What to produce >> From the first line of the listing below, retype each line up to and including the one with "P=[c+[0,0,.4]]+[adepth(x,y,dd+.05*k) for x,y"; pictures stay out.

Data shown >>
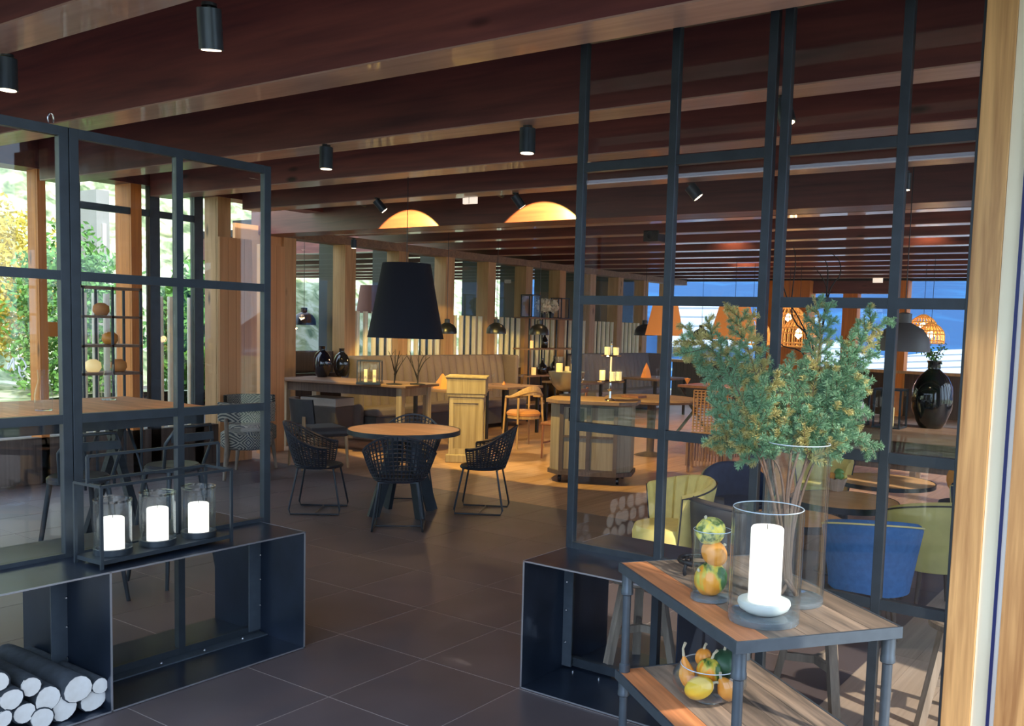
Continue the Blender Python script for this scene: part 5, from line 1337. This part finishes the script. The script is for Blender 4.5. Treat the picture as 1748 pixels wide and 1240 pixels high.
for k,pts in enumerate(([(1385,600),(1340,500),(1335,440)],[(1390,600),(1352,540),(1358,450),(1354,420)],[(1400,600),(1412,500),(1390,455)],[(1400,600),(1415,500),(1434,470),(1432,445),(1418,432)],[(1400,600),(1412,490),(1411,450),(1400,440)],[(1380,620),(1335,590),(1325,570)])):
    dd=depth([.62,5.6,1.6]); P=[c+[0,0,.4]]+[adepth(x,y,dd+.05*k) for x,y in pts]; P=smoothpath(P,14); MB().tube(list(P),list(np.linspace(.012,.003,15)),5).build('branch',M['twigB'],t,smooth=60)

# ============================================================ LEFT SEATING: high table and stools
t=thing('high_table',(-2.5,-.9,0),'long high table with orange wooden top behind the left partition','table')
MB().box(-3.15,-1.98,-2.7,.62,1.00,1.045).build('tabletop',M['reclaimed_or'],t,bevel=.006)
MB().box(-3.05,-2.08,-2.6,.52,.93,1.0).build('apron',M['metal'],t)
for y in (-1.7,.2):
    for s in (-1,1):
        MB().beam((-2.56-s*.1,y,.95),(-2.56+s*.42,y,.0),.05,.05).build('leg',M['metal'],t)
        MB().tube([(-2.56+s*.15,y,.93),(-2.56+s*.3,y,.7),(-2.56+s*.42,y,.45)],.01,6).build('brace',M['metal'],t,smooth=60)
def barstool(loc,rz,label,back=True,seatm='metal'):
    t=thing('bar_stool',loc,label,'stool',rz,group='black metal bar stools at the high table')
    MB().lathe([(.14,.70),(.165,.71),(.165,.73),(.15,.745),(0,.74)],(0,0,0),26).build('seat',M[seatm],t,world=False,smooth=40)
    for x,y in ((-1,-1),(1,-1),(1,1),(-1,1)): MB().cyl((x*.11,y*.11,.71),(x*.19,y*.19,0),.016,.012,8).build('leg',M['metal'],t,world=False,smooth=60)
    q4=[(-.165,-.165,.25),(.165,-.165,.25),(.165,.165,.25),(-.165,.165,.25)]
    MB().tube(q4,.009,6,closed=True).build('foot_ring',M['metal'],t,world=False)
    if back:
        MB().tube([(-.14,-.1,.72),(-.17,-.16,.9),(-.12,-.2,1.0),(.12,-.2,1.0),(.17,-.16,.9),(.14,-.1,.72)],.011,7).build('back_hoop',M['metal'],t,world=False,smooth=60)
        MB().beam((-.15,-.19,.93),(.15,-.19,.93),.05,.01,up=(0,1,0)).build('back_plate',M['metal'],t,world=False)
    return t
bs=barstool((-1.62,-1.28,0),R(90),'black metal bar stool at the left edge behind the partition')
dup(bs,(-1.60,-.55,0),R(85),'black metal bar stool behind the left part of the candle tray')
dup(bs,(-1.62,.05,0),R(95),'black metal bar stool behind the right part of the candle tray')
dup(bs,(-3.45,-.6,0),R(-90),'black metal bar stool on the far side of the high table')
# ribbed white pouf / column
c=np.array([-2.15,-1.18,0]); t=thing('ribbed_basket',c,'pale vertical-ribbed basket with dark lid behind the leftmost pane','basket')
for k in range(24):
    a=2*PI*k/24; MB().cyl(c+[.17*math.cos(a),.17*math.sin(a),0.01],c+[.17*math.cos(a),.17*math.sin(a),.58],.021,n=6).build('rib',M['birch'],t,smooth=50)
MB().lathe([(.165,.02),(.165,.56),(.2,.58),(.2,.62),(0,.62)],c,24).build('lid',M['dark_wood'],t,smooth=40)
# things on the high table
for k,(x,y,lab) in enumerate(((-2.4,-.35,'clear glass carafe on the high table behind the candle tray'),(-2.9,.35,'small glass on the right end of the high table'))):
    c=np.array([x,y,1.046]); t=thing('glass_carafe',c,lab,'glass'); MB().olathe([(.05,.0),(.055,.1),(.03,.2),(.035,.26)],c,20).build('body',M['vglass'],t,smooth=60); MB().lathe([(.05,0),(.05,.006),(0,.006)],c,20).build('base',M['thickglass'],t,smooth=50)
# patterned chair
def kchair(loc,rz,label):
    t=thing('patterned_chair',loc,label,'chair',rz)
    MB().grid(lambda u,v:(.26*math.cos(2*PI*u)*min(1,(1.15-abs(2*v-1)**6*.3)),.25*math.sin(2*PI*u)*min(1,(1.15-abs(2*v-1)**6*.3)),.30+.19*v),32,8,True).build('seat',M['kilim'],t,world=False,smooth=60)
    MB().lathe([(0,.49),(.2,.49),(.225,.485)],(0,0,0),28).build('seat_top',M['kilim'],t,world=False,smooth=40)
    MB().grid(lambda u,v:((.27)*math.sin(-1.15+2.3*u),-.27*math.cos(-1.15+2.3*u)-.03*v,.60+.20*v),17,5).grid(lambda u,v:((.31)*math.sin(-1.15+2.3*u),-.31*math.cos(-1.15+2.3*u)-.03*v,.60+.20*v),17,5).grid(lambda u,v:((.27+.04*v)*math.sin(-1.15+2.3*u),-(.27+.04*v)*math.cos(-1.15+2.3*u)-.03,.80),17,2).build('backrest',M['kilim'],t,world=False,smooth=50)
    for x,y in ((-.18,.17),(.18,.17)): MB().cyl((x,y,.32),(x*1.2,y*1.25,0),.026,.014,8).build('leg',M['stoolw'],t,world=False,smooth=60)
    for x in (-.19,.19): MB().tube([(x*1.15,-.30,0),(x,-.2,.35),(x*1.05,-.27,.64)],[.016,.024,.018],8).build('rear_leg',M['stoolw'],t,world=False,smooth=60)
    return t
kchair((-4.62,2.78,0),aim((-4.62,2.78),CAM)+PI,'black and cream diamond-patterned chair beside the partition corner, back turned')
kchair((-5.12,3.22,0),aim((-5.12,3.22),CAM)+.2,'second diamond-patterned chair farther back by the panelled wall')
# dark leather low chair by the console
t=thing('leather_chair',(-4.6,3.75,0),'dark leather chair with wooden legs in front of the console','chair',R(-20))
MB().grid(lambda u,v:(.28*math.sin(-1.0+2*u),-.26*math.cos(-1.0+2*u)-.03*v,.52+.27*v),17,5).grid(lambda u,v:(.34*math.sin(-1.0+2*u),-.32*math.cos(-1.0+2*u)-.03*v,.52+.27*v),17,5).grid(lambda u,v:((.28+.06*v)*math.sin(-1+2*u),-(.26+.06*v)*math.cos(-1+2*u)-.03,.79),17,2).build('backrest',M['dleather'],t,world=False,smooth=50)
MB().box(-.26,.26,-.22,.26,.36,.47).build('seat',M['dleather'],t,world=False,bevel=.04)
for x,y in ((-.2,-.26),(.2,-.26),(-.21,.22),(.21,.22)): MB().cyl((x,y,.60 if y<0 else .38),(x*1.1,y*1.1,0),.024,.015,8).build('leg',M['armw'],t,world=False,smooth=60)
# round grey ottoman / bench mass behind the table
t=thing('storage_trunk',oc(-.45,-.02,.19),'dark box with pale printed lid on the shelf under the console','box',rzc)
MB().box(-.28,.28,-.19,.19,.001,.36).build('body',M['dleather'],t,world=False,bevel=.01); MB().box(-.29,.29,-.195,.195,.36,.47).build('lid',M['concrete'],t,world=False,bevel=.01)

# ============================================================ GREENERY outside the left windows
def bush(c,rx,rz_,n,mat,label,seed,size=.06,name='shrub',trunk=True,cat='bush'):
    rs=np.random.RandomState(seed); c=np.array(c,float); t=thing(name,c,label,cat,group='shrubs outside the left windows')
    if trunk: MB().tube([c,c+[.05,0,rz_*.8],c+[0,.05,rz_*1.5]],[.06,.04,.015],7).build('trunk',M['twig'],t,smooth=60)
    d_=rs.randn(n,3); d_/=np.linalg.norm(d_,axis=1)[:,None]; rad=(.55+.45*rs.rand(n))[:,None]; lump=1+.25*np.sin(d_[:,:1]*7+seed)*np.cos(d_[:,2:]*6)
    P=c+np.array([0,0,rz_])+d_*rad*lump*np.array([rx,rx,rz_]); P=P[P[:,2]>c[2]-.05]; n=len(P)
    u=rs.randn(n,3);u/=np.linalg.norm(u,axis=1)[:,None];w2=np.cross(u,rs.randn(n,3));w2/=np.linalg.norm(w2,axis=1)[:,None]
    quadmesh('leaves',np.stack([P-u*size,P-w2*size*.45,P+u*size,P+w2*size*.45],1).reshape(-1,3),n,M[mat],t)
bush((-12.5,.9,.1),2.0,1.2,9000,'leafy','yellow-green shrub outside behind the leftmost window pane',1)
bush((-14.6,4.2,.6),1.6,1.6,11000,'leafy','tall golden-leaved shrub outside beside the first column',2)
bush((-11.6,4.6,.0),1.0,1.5,7000,'leafg','narrow green shrub outside seen between the black mullions',3)
bush((-12.0,7.2,.0),.9,1.3,7000,'leafg','bright green palm-like shrub outside left of the board panels',4,.09)
bush((-23,14,8),2.2,2.2,9000,'leafy','large olive tree on the slope beyond the column line',6,.12)
bush((-24,20,8.2),2.4,2.4,9000,'leafg','large green tree on the slope beyond the banquettes',7,.13)
# pale tower outside
t=thing('grey_tower',(-13.2,3.9,-.1),'pale grey rendered tower outside behind the left windows','building')
p=at(165,400,0,-13.); q_=at(187,400,0,-13.)
MB().box(-13.6,-13.0,float(p[1]),float(q_[1]),-.1,3.9).build('tower_wall',M['concrete'],t)
for k in range(3): MB().box(-12.99,-12.96,float(p[1])+.1,float(q_[1])-.08,1.5+k*.7,1.9+k*.7).build('window',M['white'],t)
# twine fence outside left: pale poles
t=thing('pole_screen',(-6.6,3.0,0),'row of pale birch poles standing outside the left windows','screen')
for k in range(18):
    y=yl(120,-6.6)+k*.13
    MB().lathe([(.035,0),(.035,1.9)],(-6.6,y,-.0),8).build('pole',M['birch'],t,smooth=40)
# open shelf unit inside the left wall
X5=-5.1; ya,yb_=float(at(128,600,0,X5)[1]),float(at(226,600,0,X5)[1]); zb_=float(at(176,690,0,X5)[2]); ztp=float(at(176,490,0,X5)[2])
t=thing('metal_shelf',(X5,(ya+yb_)/2,0),'open black metal shelf with bright trinkets before the left windows','shelf')
for y in (ya,(ya+yb_)/2,yb_):
    for x in (-.15,.15): MB().box(X5+x-.01,X5+x+.01,y-.01,y+.01,0,ztp).build('upright',M['metal'],t)
zs=[float(at(176,yy,0,X5)[2]) for yy in (637,590,541,492)]
for z in zs: MB().box(X5-.16,X5+.16,ya-.01,yb_+.01,z-.012,z+.012).build('shelf_board',M['old_wood'],t)
for k,(f_,zi,mt,lab) in enumerate(((.3,0,'candle_em','yellow jar on the lowest visible board of the left shelf'),(.6,1,'gourdO','orange pumpkin ornament on the middle board of the left shelf'),(.75,0,'cloth_or','terracotta bowl on the lowest visible board of the left shelf'),(.45,2,'cloth_or','orange basket on the upper board of the left shelf'))):
    y=ya+(yb_-ya)*f_; o=MB().lathe([(.05,0),(.075,.04),(.07,.09),(.03,.12),(0,.12)],(X5,y,zs[zi]+.013),14).build('ornament',M[mt],smooth=60); tag(o,lab,'ornament')

# ============================================================ interior lamp light (warm spots over the dining room)
for (x,y),dl_ in zip(((-3.5,6.6),(-1.0,6.6),(1.2,6.2),(-4.8,9.0),(-2.2,9.4),(.6,9.4),(-3.5,12.6),(0,13)),('the pedestal','the sideboard','the black branches','the first banquette','the round dining table','the wooden benches','the second banquette','the trestle table')):
    c=np.array([x,y,3.33]); t=thing('downlight',c,f'black downlight above {dl_}, between the rear beams','spotlight',group='downlights between the rear beams')
    MB().lathe([(.045,0),(.045,.12),(0,.12)],c,14).build('housing',M['plastic'],t,smooth=40); MB().lathe([(.036,-.002),(.036,0),(0,0)],c,12).build('lens',M['spotlens'],t)
    lamp('SPOT',c+[0,0,-.01],45 if x>-3 or y>7 else 18,WARM,.03,to=c-[0,0,1],angle=115,blend=.8)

Final result >>
Continue the Blender Python script for this scene: part 5, from line 1337. This part finishes the script. The script is for Blender 4.5. Treat the picture as 1748 pixels wide and 1240 pixels high.
for k,pts in enumerate(([(1385,600),(1340,500),(1335,440)],[(1390,600),(1352,540),(1358,450),(1354,420)],[(1400,600),(1412,500),(1390,455)],[(1400,600),(1415,500),(1434,470),(1432,445),(1418,432)],[(1400,600),(1412,490),(1411,450),(1400,440)],[(1380,620),(1335,590),(1325,570)])):
    dd=depth([.62,5.6,1.6]); P=[c+[0,0,.4]]+[adepth(x,y,dd+.05*k) for x,y in pts]; P=smoothpath(P,14); MB().tube(list(P),list(np.linspace(.012,.003,15)),5).build('branch',M['twigB'],t,smooth=60)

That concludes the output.